* [DIRECTIVE]: Your task is to copy the material exactly.

::::::::

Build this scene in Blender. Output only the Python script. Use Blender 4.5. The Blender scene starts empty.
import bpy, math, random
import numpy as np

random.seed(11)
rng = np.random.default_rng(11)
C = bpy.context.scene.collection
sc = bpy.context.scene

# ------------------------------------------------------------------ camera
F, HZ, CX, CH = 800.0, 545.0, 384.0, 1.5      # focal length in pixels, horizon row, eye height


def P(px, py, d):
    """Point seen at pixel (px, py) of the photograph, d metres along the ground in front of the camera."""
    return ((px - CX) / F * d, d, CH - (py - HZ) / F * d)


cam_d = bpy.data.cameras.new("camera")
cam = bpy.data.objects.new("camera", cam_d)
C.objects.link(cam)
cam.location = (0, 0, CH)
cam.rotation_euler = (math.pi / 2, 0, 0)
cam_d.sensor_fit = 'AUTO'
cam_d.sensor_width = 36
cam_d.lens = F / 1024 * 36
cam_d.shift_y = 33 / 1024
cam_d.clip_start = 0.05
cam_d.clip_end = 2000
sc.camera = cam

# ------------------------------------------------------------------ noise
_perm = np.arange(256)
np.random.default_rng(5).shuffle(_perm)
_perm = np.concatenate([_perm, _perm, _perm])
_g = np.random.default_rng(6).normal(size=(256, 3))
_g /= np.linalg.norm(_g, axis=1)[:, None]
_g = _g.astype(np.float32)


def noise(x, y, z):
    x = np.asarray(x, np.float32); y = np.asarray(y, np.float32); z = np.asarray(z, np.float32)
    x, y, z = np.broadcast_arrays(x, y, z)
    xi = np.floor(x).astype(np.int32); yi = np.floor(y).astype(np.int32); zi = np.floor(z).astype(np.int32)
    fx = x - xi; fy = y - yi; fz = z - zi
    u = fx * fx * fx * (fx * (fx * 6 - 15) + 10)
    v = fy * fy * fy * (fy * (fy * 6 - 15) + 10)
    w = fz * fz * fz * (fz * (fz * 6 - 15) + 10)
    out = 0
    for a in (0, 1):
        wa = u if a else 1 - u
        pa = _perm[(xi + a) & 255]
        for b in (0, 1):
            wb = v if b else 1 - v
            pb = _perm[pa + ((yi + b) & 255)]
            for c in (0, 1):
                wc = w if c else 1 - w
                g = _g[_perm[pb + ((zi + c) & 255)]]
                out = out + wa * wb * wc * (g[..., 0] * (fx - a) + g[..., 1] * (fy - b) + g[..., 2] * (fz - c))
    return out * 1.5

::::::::

* [OUTPUT FOR THIS TASK]:
Build this scene in Blender. Output only the Python script. Use Blender 4.5. The Blender scene starts empty.
import bpy, math, random
import numpy as np

random.seed(11)
rng = np.random.default_rng(11)
C = bpy.context.scene.collection
sc = bpy.context.scene

# ------------------------------------------------------------------ camera
F, HZ, CX, CH = 800.0, 545.0, 384.0, 1.5      # focal length in pixels, horizon row, eye height


def P(px, py, d):
    """Point seen at pixel (px, py) of the photograph, d metres along the ground in front of the camera."""
    return ((px - CX) / F * d, d, CH - (py - HZ) / F * d)


cam_d = bpy.data.cameras.new("camera")
cam = bpy.data.objects.new("camera", cam_d)
C.objects.link(cam)
cam.location = (0, 0, CH)
cam.rotation_euler = (math.pi / 2, 0, 0)
cam_d.sensor_fit = 'AUTO'
cam_d.sensor_width = 36
cam_d.lens = F / 1024 * 36
cam_d.shift_y = 33 / 1024
cam_d.clip_start = 0.05
cam_d.clip_end = 2000
sc.camera = cam

# ------------------------------------------------------------------ noise
_perm = np.arange(256)
np.random.default_rng(5).shuffle(_perm)
_perm = np.concatenate([_perm, _perm, _perm])
_g = np.random.default_rng(6).normal(size=(256, 3))
_g /= np.linalg.norm(_g, axis=1)[:, None]
_g = _g.astype(np.float32)


def noise(x, y, z):
    x = np.asarray(x, np.float32); y = np.asarray(y, np.float32); z = np.asarray(z, np.float32)
    x, y, z = np.broadcast_arrays(x, y, z)
    xi = np.floor(x).astype(np.int32); yi = np.floor(y).astype(np.int32); zi = np.floor(z).astype(np.int32)
    fx = x - xi; fy = y - yi; fz = z - zi
    u = fx * fx * fx * (fx * (fx * 6 - 15) + 10)
    v = fy * fy * fy * (fy * (fy * 6 - 15) + 10)
    w = fz * fz * fz * (fz * (fz * 6 - 15) + 10)
    out = 0
    for a in (0, 1):
        wa = u if a else 1 - u
        pa = _perm[(xi + a) & 255]
        for b in (0, 1):
            wb = v if b else 1 - v
            pb = _perm[pa + ((yi + b) & 255)]
            for c in (0, 1):
                wc = w if c else 1 - w
                g = _g[_perm[pb + ((zi + c) & 255)]]
                out = out + wa * wb * wc * (g[..., 0] * (fx - a) + g[..., 1] * (fy - b) + g[..., 2] * (fz - c))
    return out * 1.5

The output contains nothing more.